New York and Ohio-based Authentic, an insurance platform targeting vertical software as a service (SaaS) companies, franchises, and other groups with its Captive in a Box solution and raised $5.5m in a seed round.

The company said its Captive in a Box platform allows for any vertical SaaS company, franchise or association to launch captive programmes for their members in a matter of weeks.

Authentic is offering business owner’s policy (BOP) coverage and is also targeting businesses in food and beverage, salon and spa, retail, fitness, and professional services.

It handles all the logistics of setting up a captive including, legal, underwriting reinsurance and capital, and claims management and customer servicing.

“Captive insurance provides many benefits to organisations and their members, but until now, setting one up was a very long and expensive process,” said Cole Riccardi, CEO and founder at Authentic.

“Through Authentic’s platform, anyone can create their own captive insurance program and realise the benefits within days.”

The company is comprised of professionals from technology and insurance companies, including Next Insurance, Amazon, Canary Consulting, and Aquiline Capital Partners.

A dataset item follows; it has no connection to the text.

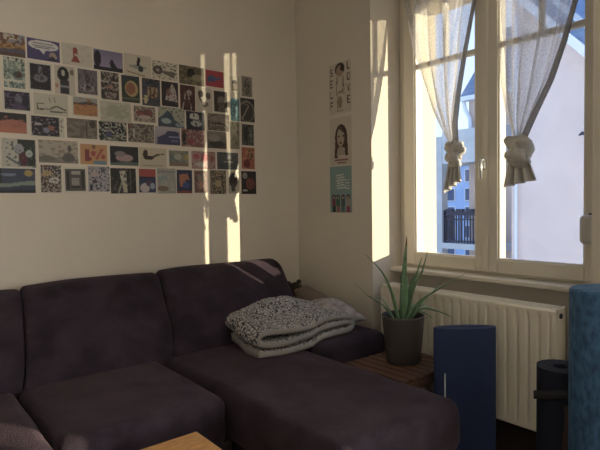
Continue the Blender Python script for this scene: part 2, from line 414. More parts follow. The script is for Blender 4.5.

The funding round was led by Slow Ventures with participation from Altai Ventures, MGV, Upper90, Clocktower, Commerce Ventures, Mischief Ventures, Core Innovation Capital, and prominent insurance executives.

“Authentic’s ‘captive in a box’ allows them to sidestep the current distribution problems of adverse risk selection that the insurance industry has struggled to overcome,” said Sam Lessin, managing partner at Slow Ventures.

“Authentic’s partners stand to benefit from sharing data to better assess and price risk, as they are the ones that reap the rewards from more successful programs.”